Two Book Reviews

Tangled Web by Lee Rowan

image I absolutely loved this, from beginning to end, as my previous posts have indicated.  Brendan Townsend is a slightly naive 23 year old who has been entangled with a fellow from his university – whilst in college the relationship has been slightly circumspect and Brendan didn’t realise how rash and indiscreet his friend and lover was, but once they move into rooms together, Tony’s full “ungentlemany” behaviour comes to light when he rashly takes part in a publicly viewed sex act in a Molly House.  Brendan seeks advice from his elder brother, and then is referred to Major Carlisle, his brother’s superior officer in the Peninsular War. Brendan then realises that his boyhood infatuation with Tony is nothing compared with the true love he begins to feel for Philip Carlisle.

This is probably the truest “Regency Romance” I’ve read in the M/M genre since I started out – Lee’s expertly light touch is perfect for the wit and the style of the era.  You would never guess that the writer wasn’t English to the core, and that’s the biggest compliment I can give it.  The inborn sense of Class within the book seems like it could only be written by someone raised in a class-fuelled society.  Brendan’s (and others) inherent snobbery about Tony’s background as the son of a Merchant is nicely explored, and that sense of “Well, you can’t expect anything more from a man of his type” is ingrained throughout, even echoed by other merchants, who consider Tony to be “jumped up” and “nouveau riche”.  The research regarding smuggling and the sections involving the horses were so impressive, and I learned a lot, which I don’t often end up saying in this period!

I’ve seen this described as a “gay for you” and a “May and December” – but in fact it’s neither. Carlisle is 20 years older than Brendan, and May to December in my eyes needs to be a lot more than that! – and Carlisle isn’t GFY, he’s bisexual. (If we are going to define things by today’s terms, whereas I rather think he just loves souls, rather than plumbing.)

Anyone who loves Georgette Heyer will enjoy this hugely. If you already love Lee’s nautical stories, this is a sure fire winner, but if you’ve shied away from reading the nautical stories because boats don’t float your boat, then give this a try—because it’s a winner.

L.A. Heat by P.A. Brown


I am probably the last reader of the genre to get my hands on this, so my review is probably quite superfluous, but I enjoyed this one hugely too. I’m a big fan of good mysteries, but they really have to be the sort of book where there are enough suspects to have me charging down the Red Herring route, and L A Heat certainly does that.  This is the first in Pat’s series of LA novels.
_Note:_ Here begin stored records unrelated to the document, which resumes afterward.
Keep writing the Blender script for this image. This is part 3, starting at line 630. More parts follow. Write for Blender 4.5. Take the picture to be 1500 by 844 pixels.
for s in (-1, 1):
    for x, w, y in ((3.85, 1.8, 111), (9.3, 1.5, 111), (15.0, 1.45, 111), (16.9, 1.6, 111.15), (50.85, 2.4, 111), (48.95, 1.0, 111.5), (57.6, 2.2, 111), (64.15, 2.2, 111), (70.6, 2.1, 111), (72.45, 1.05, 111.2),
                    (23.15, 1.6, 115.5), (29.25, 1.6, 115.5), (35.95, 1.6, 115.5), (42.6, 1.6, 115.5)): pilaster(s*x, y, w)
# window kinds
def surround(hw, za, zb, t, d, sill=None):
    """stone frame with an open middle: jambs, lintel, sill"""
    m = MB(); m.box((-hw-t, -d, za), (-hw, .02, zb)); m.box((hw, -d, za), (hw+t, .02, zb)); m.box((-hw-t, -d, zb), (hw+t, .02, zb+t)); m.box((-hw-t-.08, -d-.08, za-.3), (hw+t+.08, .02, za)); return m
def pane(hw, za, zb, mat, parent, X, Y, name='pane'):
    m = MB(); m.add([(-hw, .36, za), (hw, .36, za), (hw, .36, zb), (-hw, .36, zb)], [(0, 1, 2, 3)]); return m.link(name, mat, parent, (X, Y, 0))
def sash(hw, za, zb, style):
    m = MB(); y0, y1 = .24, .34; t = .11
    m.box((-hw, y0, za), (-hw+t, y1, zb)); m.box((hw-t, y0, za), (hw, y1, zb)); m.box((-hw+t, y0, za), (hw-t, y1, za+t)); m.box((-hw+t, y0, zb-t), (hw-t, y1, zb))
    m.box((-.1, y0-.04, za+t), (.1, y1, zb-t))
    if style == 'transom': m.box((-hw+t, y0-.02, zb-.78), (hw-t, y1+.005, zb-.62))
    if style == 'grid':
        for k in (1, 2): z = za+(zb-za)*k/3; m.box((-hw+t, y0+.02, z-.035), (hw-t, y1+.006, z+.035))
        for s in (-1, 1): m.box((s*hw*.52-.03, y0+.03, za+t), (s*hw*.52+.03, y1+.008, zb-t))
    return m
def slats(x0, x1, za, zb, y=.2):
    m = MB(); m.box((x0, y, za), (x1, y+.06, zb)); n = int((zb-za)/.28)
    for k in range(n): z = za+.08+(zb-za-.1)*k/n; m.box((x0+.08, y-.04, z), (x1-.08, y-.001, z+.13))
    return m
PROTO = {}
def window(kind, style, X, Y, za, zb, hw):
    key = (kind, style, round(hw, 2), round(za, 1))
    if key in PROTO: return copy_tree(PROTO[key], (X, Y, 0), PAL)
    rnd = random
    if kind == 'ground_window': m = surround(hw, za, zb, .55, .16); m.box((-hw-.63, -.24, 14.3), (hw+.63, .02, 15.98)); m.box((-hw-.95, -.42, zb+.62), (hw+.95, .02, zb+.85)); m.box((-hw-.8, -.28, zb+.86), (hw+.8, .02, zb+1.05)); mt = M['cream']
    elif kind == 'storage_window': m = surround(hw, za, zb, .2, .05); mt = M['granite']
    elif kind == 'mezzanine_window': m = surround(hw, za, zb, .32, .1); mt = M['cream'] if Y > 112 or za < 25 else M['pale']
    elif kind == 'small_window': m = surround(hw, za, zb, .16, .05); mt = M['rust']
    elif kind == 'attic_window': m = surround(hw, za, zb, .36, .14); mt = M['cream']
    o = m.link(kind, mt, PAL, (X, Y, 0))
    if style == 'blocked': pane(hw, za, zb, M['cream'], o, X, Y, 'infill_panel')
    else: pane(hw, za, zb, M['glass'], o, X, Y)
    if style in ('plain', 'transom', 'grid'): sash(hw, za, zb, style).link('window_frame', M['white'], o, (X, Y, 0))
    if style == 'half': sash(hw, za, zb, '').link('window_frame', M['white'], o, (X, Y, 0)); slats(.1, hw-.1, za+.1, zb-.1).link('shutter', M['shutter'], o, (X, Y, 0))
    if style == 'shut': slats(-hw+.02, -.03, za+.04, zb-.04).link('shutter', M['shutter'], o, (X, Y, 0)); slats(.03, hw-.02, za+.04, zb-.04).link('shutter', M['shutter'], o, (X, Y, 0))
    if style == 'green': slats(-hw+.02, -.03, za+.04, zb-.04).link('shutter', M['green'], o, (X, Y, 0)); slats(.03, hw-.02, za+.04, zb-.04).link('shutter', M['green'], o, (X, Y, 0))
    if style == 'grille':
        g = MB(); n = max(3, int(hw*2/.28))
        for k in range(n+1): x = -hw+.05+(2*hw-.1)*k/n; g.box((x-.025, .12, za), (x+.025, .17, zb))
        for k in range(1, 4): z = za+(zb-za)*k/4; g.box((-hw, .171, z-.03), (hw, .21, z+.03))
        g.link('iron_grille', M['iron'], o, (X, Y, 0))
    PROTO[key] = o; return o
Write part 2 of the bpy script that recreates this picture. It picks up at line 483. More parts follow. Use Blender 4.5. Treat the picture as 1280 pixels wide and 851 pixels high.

Los Angeles Homicide Detective David Eric Laine, himself deep in the closet, is determined to bring the killer to justice. The last thing he wants or needs is the complication of a lover. Then he meets Chris Bellamere, computer analyst and Silverlake slut and just maybe their closest link to the serial killer. Then all hell breaks loose when David finds that he’s falling in love with his prime suspect.

Chris Bellamere isn’t looking for attachments, but he finds himself drawn into Homicide Detective David Eric Laine’s dark world of death, criminal records and brutality despite some serious misgivings. Then it becomes clear the sadistic killer David is hunting has focused his cruel attention on Chris. Will even David be able to save him?

I really can’t say more without spoiling it, but as there IS a series with the same protags, I think you can guess the answer to the rhetorical question!  Brown leads us into the rich, and the seamy world of LA gay communities, and we meet enough blond men to give us more than enough suspects. I suspected everyone by the end.  I loved the growing relationship, the way that David deals with his job, his hideously bigoted partner, and his growing attraction to Chris. I really liked the fact that David was flawed in many ways, physically and otherwise – and that his body wasn’t Hollywood perfect but still managed to exude such sex appeal.

Highly recommended.  I shall be buying the set now, even though i got the first one from the library.